Legal

Terms & Conditions

Effective date: January 2026 — Hamlaoui & Co., France

01

Parties and Scope

These Terms and Conditions govern all engagements between Hamlaoui & Co. (SIRET: 102 404 456 00018), registered in France, and any client engaging our services — including IT auditing, penetration testing, security automation, and SaaS development.

Engagements are formalised through a signed Statement of Work (SoW) or service agreement. These Terms apply to all such engagements unless explicitly superseded by a bespoke contract agreed in writing.

02

Services

Hamlaoui & Co. provides the services described in the applicable Statement of Work. All deliverables, timelines, and acceptance criteria are defined per engagement.

We reserve the right to decline or discontinue engagements that conflict with applicable law, regulatory requirements, or our ethical standards. Engagements involving unlawful activity, unauthorised system access, or misuse of security knowledge will not be accepted.

03

Fees and Payment

Fees are defined in the Statement of Work. Unless otherwise agreed:

  • Invoices are payable within 30 days of issue
  • Late payment attracts statutory interest under French commercial law (Article L. 441-10 of the French Commercial Code)
  • A fixed recovery indemnity of €40 applies to each late payment, in addition to interest
  • All fees are exclusive of VAT, which is applied at the applicable French rate where required
04

Confidentiality

All information exchanged in the course of an engagement — including client infrastructure details, vulnerability findings, source code, business data, and audit results — is treated as strictly confidential by default.

We operate under NDA terms by default for all engagements. A formal NDA will be executed prior to the commencement of any work involving access to sensitive client systems or data.

This obligation survives termination of the engagement for a period of five (5) years.

05

Authorisation and Scope of Testing

For penetration testing and security auditing engagements, the client must provide explicit written authorisation for all systems, IP ranges, and environments in scope prior to the start of testing.

Hamlaoui & Co. will not conduct testing outside the agreed scope. The client is responsible for ensuring that all necessary third-party authorisations (e.g. cloud provider, hosting provider, co-tenant approvals) are obtained before testing commences.

Any expansion of scope during an engagement must be agreed in writing.

06

Intellectual Property

Deliverables (audit reports, pentest reports, code, documentation) produced specifically for a client engagement become the property of the client upon receipt of full payment.

Hamlaoui & Co. retains ownership of all methodologies, tools, frameworks, and pre-existing intellectual property used in the course of delivering services. No licence to underlying tooling is granted unless explicitly stated in the Statement of Work.

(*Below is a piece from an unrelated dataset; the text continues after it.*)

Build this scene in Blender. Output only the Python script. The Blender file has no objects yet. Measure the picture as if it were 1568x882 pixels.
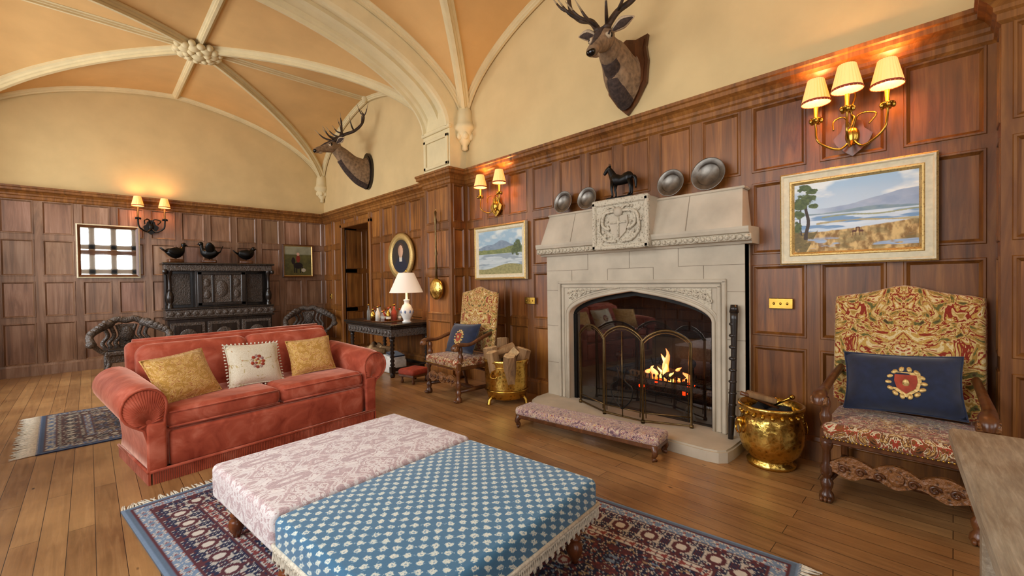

Law4Devs and all associated code, SDKs, and platform infrastructure remain the exclusive property of Hamlaoui & Co.

07

Limitation of Liability

Hamlaoui & Co.'s liability to the client for any claim arising from an engagement is limited to the total fees paid by the client under the applicable Statement of Work in the twelve (12) months preceding the claim.

We are not liable for indirect, consequential, incidental, or punitive damages, loss of profit, loss of data, or business interruption — even if advised of the possibility of such losses.

Security testing carries inherent risks. While we take all reasonable precautions, clients acknowledge that penetration testing may cause system instability in rare cases. Testing is conducted with care, but residual risk cannot be entirely eliminated.

08

Governing Law and Disputes

These Terms are governed by French law. Any dispute arising from or related to an engagement shall be subject to the exclusive jurisdiction of the competent French courts.

For disputes with clients established outside France, we are open to agreeing alternative dispute resolution mechanisms (arbitration, mediation) prior to the commencement of the engagement.

09

Modifications

We may update these Terms from time to time. For ongoing engagements, changes do not apply retroactively. New or renewed engagements are governed by the Terms in effect at the time of signing.

The current version of these Terms is always available at hamlaoui.fr/terms.